There are two kinds of data that we collect and organize. One is data that tells about categories: what is your favorite animal? What are you wearing today? Category data is reported by how many in each category. Usually categories don't have any particular order.
The other is data that measures something: how tall are you, how large is the class. Measurement data gives you a number. Often you will want to find an average of measurement numbers. Numbers have an order and we pay attention not only to the order but how far apart the numbers are.
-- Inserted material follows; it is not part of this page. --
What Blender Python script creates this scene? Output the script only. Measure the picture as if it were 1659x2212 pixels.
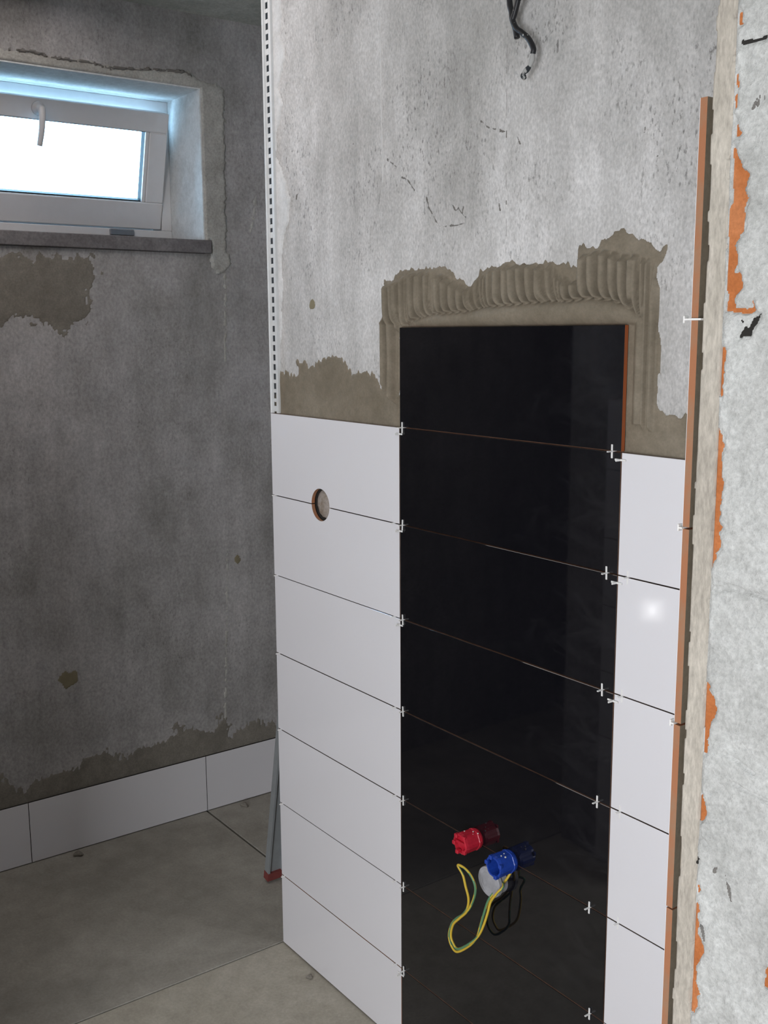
import bpy, math, random
import numpy as np
from mathutils import Vector, Matrix

for _o in list(bpy.data.objects):
    bpy.data.objects.remove(_o)
S = bpy.context.scene
COL = S.collection

# ------------------------------------------------------------ camera
CAM = (2.22399, -1.29031, 1.58403)
YAW, PITCH, ROLL, FPX = -0.939134, -0.168184, -0.005896, 2283.6
cd = bpy.data.cameras.new('camera')
cam = bpy.data.objects.new('camera', cd)
COL.objects.link(cam)
fw = Vector((math.sin(YAW) * math.cos(PITCH), math.cos(YAW) * math.cos(PITCH), math.sin(PITCH)))
r0 = Vector((math.cos(YAW), -math.sin(YAW), 0))
u0 = r0.cross(fw)
rr = r0 * math.cos(ROLL) + u0 * math.sin(ROLL)
uu = -r0 * math.sin(ROLL) + u0 * math.cos(ROLL)
mm = Matrix((rr, uu, -fw)).transposed().to_4x4()
mm.translation = Vector(CAM)
cam.matrix_world = mm
cd.sensor_fit = 'VERTICAL'
cd.sensor_height = 24.0
cd.lens = FPX / 2212 * 24.0
cd.clip_start = 0.02
S.camera = cam

# ------------------------------------------------------------ sky, lights, exposure
wd = bpy.data.worlds.new('overcast_sky')
S.world = wd
wd.use_nodes = True
bg = wd.node_tree.nodes['Background']
bg.inputs['Color'].default_value = (0.42, 0.72, 1.0, 1)
bg.inputs['Strength'].default_value = 16.0


def area(name, loc, target, sx, sy, power, color):
    l = bpy.data.lights.new(name, 'AREA')
    l.shape = 'RECTANGLE'
    l.size, l.size_y, l.energy, l.color = sx, sy, power, color
    o = bpy.data.objects.new(name, l)
    COL.objects.link(o)
    o.location = loc
    o.rotation_euler = (Vector(target) - Vector(loc)).to_track_quat('-Z', 'Y').to_euler()
    return o


# daylight from the doorway behind the camera, and a small work lamp out of frame
area('doorway_daylight', (2.45, -2.85, 1.15), (0.6, 0.0, 1.10), 1.1, 1.5, 74, (0.935, 0.955, 1.0))
area('added_overhead_fill', (-0.22, -0.62, 2.49), (-0.22, -0.62, 0.0), 0.9, 0.9, 6.8, (1.0, 0.92, 0.90))  # fill light added overhead to lift the dim window wall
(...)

Measurement data is often reportes as how many of each number, how many in each range of numbers or by telling an average or typical range.
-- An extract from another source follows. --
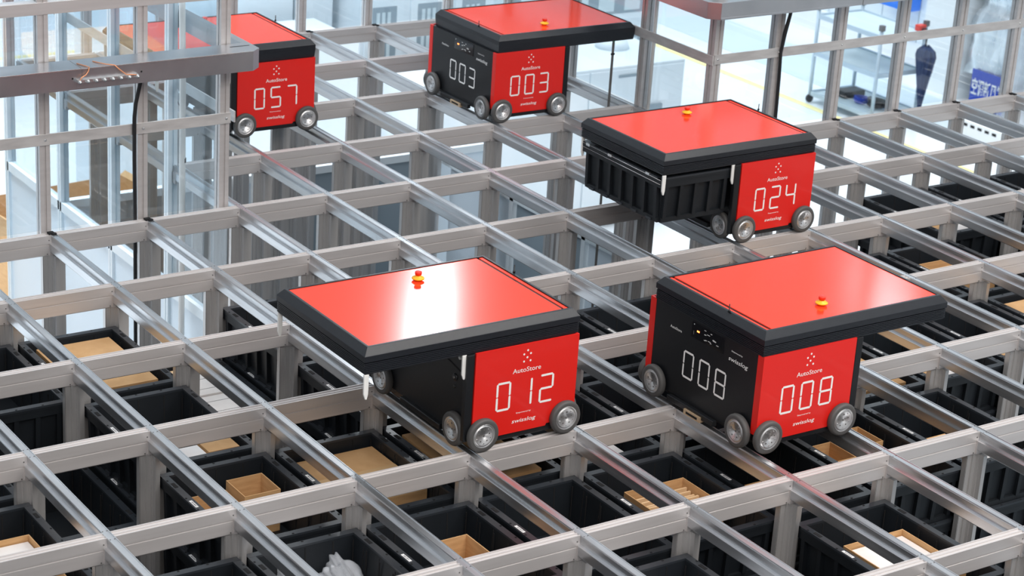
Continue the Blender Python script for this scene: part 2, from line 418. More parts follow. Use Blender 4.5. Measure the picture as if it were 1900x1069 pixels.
# ---- goods in the bins (each a thing of its own)
def carton(name, loc, size, rz=0., open_=True, m=CARD, flaps=False, tape=False, label='', cat='box', fill=None, group=None):
    w_, d, h = size; b = MB(); t = .004
    if open_:
        b.box(-w_ / 2, -d / 2, 0, w_ / 2, d / 2, t, m)
        b.box(-w_ / 2, -d / 2, t, -w_ / 2 + t, d / 2, h, m); b.box(w_ / 2 - t, -d / 2, t, w_ / 2, d / 2, h, m)
        b.box(-w_ / 2 + t, -d / 2, t, w_ / 2 - t, -d / 2 + t, h, m); b.box(-w_ / 2 + t, d / 2 - t, t, w_ / 2 - t, d / 2, h, m)
    else:
        b.box(-w_ / 2, -d / 2, 0, w_ / 2, d / 2, h, m)
        b.box(-w_ / 2, -.0012, h - .0005, w_ / 2, .0012, h + .0004, DARK if m is PAPER else CARD2)
    if flaps:
        for s in (-1, 1):
            b.add([(s * w_ / 2, -d / 2, h), (s * w_ / 2, d / 2, h), (s * (w_ / 2 + .045), d / 2, h + .03), (s * (w_ / 2 + .045), -d / 2, h + .03),
                   (s * w_ / 2, -d / 2, h - .004), (s * w_ / 2, d / 2, h - .004), (s * (w_ / 2 + .045), d / 2, h + .026), (s * (w_ / 2 + .045), -d / 2, h + .026)],
                  [(0, 1, 2, 3), (7, 6, 5, 4), (0, 3, 7, 4), (1, 5, 6, 2), (3, 2, 6, 7)], m)
    o = b.build(name); o.location = loc; o.rotation_euler = (0, 0, rz); tag(o, label, cat, group)
    if tape:
        tb = MB(); tb.box(-w_ / 2 - .0006, -.032, h * .6, w_ / 2 + .0006, .032, h + .0008, TAPE); tb.build('packing_tape', o)
    if fill == 'boards':
        tb = MB()
        for k in range(9): tb.box(-w_ / 2 + .012 + (k % 2) * .004, -d / 2 + .012 + k * (d - .03) / 9, t, w_ / 2 - .012, -d / 2 + .012 + k * (d - .03) / 9 + .009, h * .82 + (k % 3) * .004, CARD2)
        p = tb.build('packed_boards', o)
    if fill == 'papers':
        tb = MB()
        tb.box(-w_ / 2 + .008, -d / 2 + .008, t, w_ / 2 - .02, 0.0, h * .80, PAPER); tb.box(-w_ / 2 + .012, .006, t, w_ / 2 - .008, d / 2 - .01, h * .87, PAPER)
        tb.build('packed_papers', o)
    return o
def bag(loc, size, seed, label, group=None):
    bm = bmesh.new(); bmesh.ops.create_icosphere(bm, subdivisions=5, radius=1)
    rnd = random.Random(seed); ph = [rnd.uniform(0, 6) for _ in range(8)]
    for v in bm.verts:
        c = v.co.copy()
        k = 1 + .10 * math.sin(5 * c.x + ph[0] + 2 * math.sin(4 * c.y + ph[1])) + .07 * math.sin(11 * c.y + ph[2] + 3 * c.z) + .05 * math.sin(17 * c.x + 13 * c.z + ph[3])
        k += .05 * abs(math.sin(9 * c.x * c.y + ph[4] + 5 * c.z))
        p = Vector((math.copysign(abs(c.x) ** .6, c.x), math.copysign(abs(c.y) ** .6, c.y), math.copysign(abs(c.z) ** .75, c.z))) * k
        tip = max(0, c.z * .6 + c.y * .7 - .62) * 2.6
        v.co = Vector((p.x * size[0] / 2 * (1 - .7 * min(1, tip)), p.y * size[1] / 2, (p.z * .5 + .5 + tip * .35) * size[2]))
    zm = min(v.co.z for v in bm.verts)
    for v in bm.verts: v.co.z -= zm
    me = bpy.data.meshes.new('plastic_bag'); bm.to_mesh(me); bm.free(); me.materials.append(BAG)
    for p in me.polygons: p.use_smooth = True
    o = inst('plastic_bag', me, None, loc, (0, 0, rnd.uniform(-.15, .15))); tag(o, label, 'plastic bag', group)
    g = MB()
    for k in range(3): g.box(-size[0] * .34, -size[1] * .36 + k * size[1] * .25, size[2] * .10, size[0] * .34, -size[1] * .36 + (k + .92) * size[1] * .25, size[2] * (.55 + .08 * (k % 2)), PAPER)
    g.build('wrapped_goods', o)
    return o
def fill_bin(c, i, j, z):
    wd = where(i, j, True); fz = z - BH + .017
    def at(x0, y0, x1, y1, top, kind='cardboard_box', **k):      # a carton by its footprint inside the cell
        return carton(kind, (nx(i) + (x0 + x1) / 2, ny(j) + (y0 + y1) / 2, fz), (x1 - x0, y1 - y0, z + top - fz), 0., **k)
    if c == 'open':
        at(.245, .42, .395, .575, -.030, label='tall open brown carton in bin ' + wd)
        at(.09, .40, .235, .56, -.060, label='lower open brown carton in bin ' + wd)
    elif c == 'small':
        at(.225, .31, .345, .50, -.028, label='small open brown carton in bin ' + wd)
    elif c == 'flat':
        at(.075, .20, .425, .62, -.045, open_=False, tape=True, label='large flat taped brown carton in bin ' + wd)
    elif c == 'kraft':
        at(.07, .10, .40, .60, -.012, open_=False, label='flat brown carton in bin ' + wd)
    elif c == 'white':
        for q_ in range(4):
            at(.065, .10 + q_ * .118, .415, .213 + q_ * .118, -.02 - .008 * (q_ % 2), 'white_carton', open_=False, m=PAPER,
               label='white cartons packed in bin ' + wd, group='white cartons in one bin, ' + wd)
        at(.065, .575, .415, .62, -.015, open_=False, m=CARD2, label='thin brown carton behind white ones in bin ' + wd)
    elif c == 'bags':
        fx, fy = nx(i), ny(j)
        bag((fx + .15, fy + .46, fz), (.15, .30, .120), i * 7 + j, 'left clear plastic bag in bin ' + wd)
        bag((fx + .32, fy + .46, fz), (.15, .30, .130), i * 5 + j + 3, 'right clear plastic bag in bin ' + wd)
    elif c == 'boards':
        at(.11, .26, .395, .52, -.030, fill='boards', label='brown carton of upright boards in bin ' + wd)
    elif c == 'papers':
        at(.10, .16, .395, .50, -.030, fill='papers', label='brown tray carton with white packs in bin ' + wd)
    elif c == 'front':
        at(.075, .085, .27, .26, -.016, 'white_carton', open_=False, m=PAPER, label='white carton at the near end of bin ' + wd)
        at(.28, .085, .41, .24, -.012, open_=False, label='brown carton at the near end of bin ' + wd)
    elif c == 'red':
        at(.075, .12, .22, .36, -.012, 'printed_carton', open_=False, m=REDPR, label='red and white printed carton in bin ' + wd)
    elif c == 'pair':
        at(.065, .13, .17, .33, -.012, open_=False, label='closed brown carton in bin ' + wd)
        at(.175, .10, .33, .30, -.035, 'white_carton', open_=False, m=PAPER, label='closed white carton in bin ' + wd)
REDPR = mat('printed_card', (.7, .1, .1), .5); _n = REDPR.node_tree
_b = _n.nodes.new('ShaderNodeTexBrick'); _b.inputs['Scale'].default_value = 26; _b.inputs['Color1'].default_value = (.62, .03, .05, 1); _b.inputs['Color2'].default_value = (.75, .25, .25, 1)
_b.inputs['Mortar'].default_value = (.85, .8, .8, 1); _b.inputs['Mortar Size'].default_value = .03
_t = _n.nodes.new('ShaderNodeTexCoord'); _n.links.new(_t.outputs['Object'], _b.inputs[0]); _n.links.new(_b.outputs[0], _n.nodes['Principled BSDF'].inputs['Base Color'])
CONT = {(-1, 0): 'flat', (-2, 0): 'open', (-2, 1): 'bags', (-4, 0): 'papers', (-1, -2): 'white', (-2, -1): 'front', (-2, -2): 'kraft', (-1, 1): 'small',
        (1, 1): 'boards', (2, 2): 'papers', (0, 2): 'bags', (2, 1): 'pair', (3, 1): 'open', (4, 1): 'pair', (5, 0): 'pair', (6, 0): 'pair',
        (6, -1): 'pair', (7, -1): 'boards', (5, -1): 'kraft', (2, 0): 'red', (8, -2): 'pair', (3, 2): 'pair', (0, -2): 'pair', (7, 0): 'kraft',
        (3, -1): 'pair', (1, 0): 'pair', (0, 1): 'pair' , (4, 0): 'kraft', (0, 0): 'kraft', (-3, -2): None, (3, 0): 'kraft'}
del CONT[(0, 1)]
rnd = random.Random(4)
for j, r in SEEN.items():
    for i in r:
        t = TOP.get((i, j))
        if t is None: continue
        for lv in range(t, min(t + 4, 6)):
            c = CONT.get((i, j)) if lv == t else None
            wd = where(i, j, True)
            if lv == t: L = 'black bin %s, topmost, %s' % ({'open': 'with cartons', 'flat': 'with one carton', 'white': 'with white cartons', 'bags': 'with plastic bags', 'small': 'with a small carton', 'kraft': 'with brown carton', 'front': 'with two cartons', 'red': 'with printed carton', 'boards': 'with boards', 'pair': 'with cartons', 'papers': 'with white packs', None: 'empty'}[c], wd)
            else: L = 'black bin %s below the top, %s' % (NUM[lv - t], wd)
            put_bin(i, j, LV[lv], L)
            if c: fill_bin(c, i, j, LV[lv])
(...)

Category data is the information you collect when you are asking a "what" question about a lot of things or people. The question might be "what is your favorite color?" or "What city do you live in?" or "What industry employs the most workers in the town?".
In elementary school, we usually restrict our questions to ones that have only one answer for each person or thing we are collecting information about, so we ask: "what is your favorite color?" rather than "what colors do you like?" and we often restrict the questions we ask so that we have a small number of categories, so instead of asking "what is your favorite color?" we might ask "which color do you like best: red, blue or green?"
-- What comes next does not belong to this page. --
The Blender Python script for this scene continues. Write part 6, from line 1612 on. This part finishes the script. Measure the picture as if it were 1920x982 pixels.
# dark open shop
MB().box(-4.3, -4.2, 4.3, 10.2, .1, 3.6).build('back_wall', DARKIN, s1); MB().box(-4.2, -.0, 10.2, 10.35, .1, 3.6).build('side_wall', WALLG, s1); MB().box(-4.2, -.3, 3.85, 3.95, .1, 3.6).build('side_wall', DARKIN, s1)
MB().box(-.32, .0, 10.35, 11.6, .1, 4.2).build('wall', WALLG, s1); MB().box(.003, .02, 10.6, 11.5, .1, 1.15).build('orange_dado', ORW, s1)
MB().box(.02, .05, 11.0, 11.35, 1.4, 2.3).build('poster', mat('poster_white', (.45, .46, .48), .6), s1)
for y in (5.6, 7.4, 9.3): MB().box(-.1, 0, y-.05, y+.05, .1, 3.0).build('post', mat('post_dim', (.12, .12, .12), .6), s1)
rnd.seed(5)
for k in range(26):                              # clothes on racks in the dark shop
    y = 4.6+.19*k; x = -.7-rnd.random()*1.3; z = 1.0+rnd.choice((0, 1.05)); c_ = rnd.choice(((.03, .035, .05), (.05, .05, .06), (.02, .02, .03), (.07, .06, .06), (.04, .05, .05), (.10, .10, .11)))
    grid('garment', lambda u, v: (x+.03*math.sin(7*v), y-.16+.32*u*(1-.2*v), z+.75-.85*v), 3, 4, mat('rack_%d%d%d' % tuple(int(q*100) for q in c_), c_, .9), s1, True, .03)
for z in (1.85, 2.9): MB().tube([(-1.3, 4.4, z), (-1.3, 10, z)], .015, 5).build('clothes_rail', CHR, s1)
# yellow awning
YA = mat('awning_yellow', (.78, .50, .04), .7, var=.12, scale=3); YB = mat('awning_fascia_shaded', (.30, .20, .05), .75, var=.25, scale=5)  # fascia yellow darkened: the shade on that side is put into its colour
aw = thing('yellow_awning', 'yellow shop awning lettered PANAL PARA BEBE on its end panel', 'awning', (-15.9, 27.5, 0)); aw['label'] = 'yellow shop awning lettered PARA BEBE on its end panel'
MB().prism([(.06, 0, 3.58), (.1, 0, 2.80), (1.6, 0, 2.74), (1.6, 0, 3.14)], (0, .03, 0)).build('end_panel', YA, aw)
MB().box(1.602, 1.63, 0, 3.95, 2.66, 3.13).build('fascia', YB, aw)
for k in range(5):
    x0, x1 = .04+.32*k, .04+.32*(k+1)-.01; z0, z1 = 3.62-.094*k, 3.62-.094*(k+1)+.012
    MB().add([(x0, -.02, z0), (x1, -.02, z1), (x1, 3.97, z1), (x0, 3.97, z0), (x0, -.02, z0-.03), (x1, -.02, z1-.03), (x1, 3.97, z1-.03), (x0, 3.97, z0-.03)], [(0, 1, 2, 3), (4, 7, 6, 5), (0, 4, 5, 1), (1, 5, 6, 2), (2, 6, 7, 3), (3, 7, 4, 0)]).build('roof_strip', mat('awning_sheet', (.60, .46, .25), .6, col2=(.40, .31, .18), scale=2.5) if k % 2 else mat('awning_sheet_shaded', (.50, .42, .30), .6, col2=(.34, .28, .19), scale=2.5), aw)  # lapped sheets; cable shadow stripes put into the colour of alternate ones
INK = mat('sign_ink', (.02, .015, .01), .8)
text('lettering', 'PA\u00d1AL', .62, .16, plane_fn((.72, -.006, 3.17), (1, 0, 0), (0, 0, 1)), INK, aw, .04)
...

CCSS.MATH.CONTENT.1.MD.C.4 Organize, represent, and interpret data with up to three categories; ask and answer questions about the total number of data points, how many in each category, and how many more or less are in one category than in another. CCSS.MATH.CONTENT.2.MD.D.10 Draw a picture graph and a bar graph (with single-unit scale) to represent a data set with up to four categories. Solve simple put-together, take-apart, and compare problems1 using information presented in a bar graph. CCSS.MATH.CONTENT.3.MD.B.3 Draw a scaled picture graph and a scaled bar graph to represent a data set with several categories. Solve one- and two-step "how many more" and "how many less" problems using information presented in scaled bar graphs. For example, draw a bar graph in which each square in the bar graph might represent 5 pets. |
In this lesson, we're going to focus on how to organize data and represent it in a graph. Category data is most often graphed in a bar graph or a picture graph. When we organize the data into a graph, the graph shows how many things there are in each category. The number of things in a category is called a frequency (the frequency of times you got that category as an answer).
The categories are labelled next to each bar or set of pictures and the length/height of the bar or the number of pictures shows you how many are in each category (the frequency). It's helpful to give a graph a title that tells what sort of question the graph is answering.
Notice that in the fruit picture graph, the bananas take up the same space as the strawberries in the graph, even though a banana is bigger than a strawberry. One reason for that is because the banana picture isn't really standing for a banana, it's standing for a person who likes bananas. Another reason is that it's important for our graph to show us how categories compare: we need the pictures to line up in a way that lets us visually compare how many are in each group.
A scaled bar graph is one where each square of the bar graph or each picture of the picture graph represents more than one thing (more than one person or data point). A scaled bar graph uses the scale on the side of the bars to show how many a square on the bar graph represents. A scaled picture graph needs a key to tell how many each picture represents (the picture graph for eye color, below, that I made using a web based tool, didn't automatically make a key, so I had to add one myself!)
Number data is the information you collect when you are asking a "how much" question about a lot of things or people. The question might be "how tall are you?" or "how many siblings do you have?" or "how many people live in the town?".
In grades 1-3, the common core standards specifically target data you can get by measuring lengths.
CCSS.MATH.CONTENT.2.MD.D.9 Generate measurement data by measuring lengths of several objects to the nearest whole unit, or by making repeated measurements of the same object. Show the measurements by making a line plot, where the horizontal scale is marked off in whole-number units. CCSS.MATH.CONTENT.3.MD.B.4 Generate measurement data by measuring lengths using rulers marked with halves and fourths of an inch. Show the data by making a line plot, where the horizontal scale is marked off in appropriate units— whole numbers, halves, or quarters. |
Line plots are different from line graphs. Line plots are sometimes called dot plots, and they are a lot like bar graphs and picture graphs. Line plots are not scaled graphs: each mark (dot, X or square) stands for one measurement. If you had enough data that you would need a scaled line plot, you would use a histogram instead, which is a special kind of bar graph for number data.
The most important thing about a line plot is that you make it on a number line. The numbers that show the range of measurements you made are numbers on a number line, and you put one dot, X or square by that number for every time you got that measurement.
Here are 3 examples of what a line plot might look like for the same set of data. These numbers are heights measured in inches of students that were in a class of mine a few years ago. The shortest person was 62 inches tall. The tallest person was 70 inches tall. Two people in the class were 70 inches tall, so there are two marks above 70.
When you're making a line plot:
One of the big differences between a line plot and a bar graph or picture graph is that you have to have a place for all possible measurements between the smallest and the largest, even if you didn't get any of a particular number. In my examples, no one was 63 inches tall, so there's a gap at 63.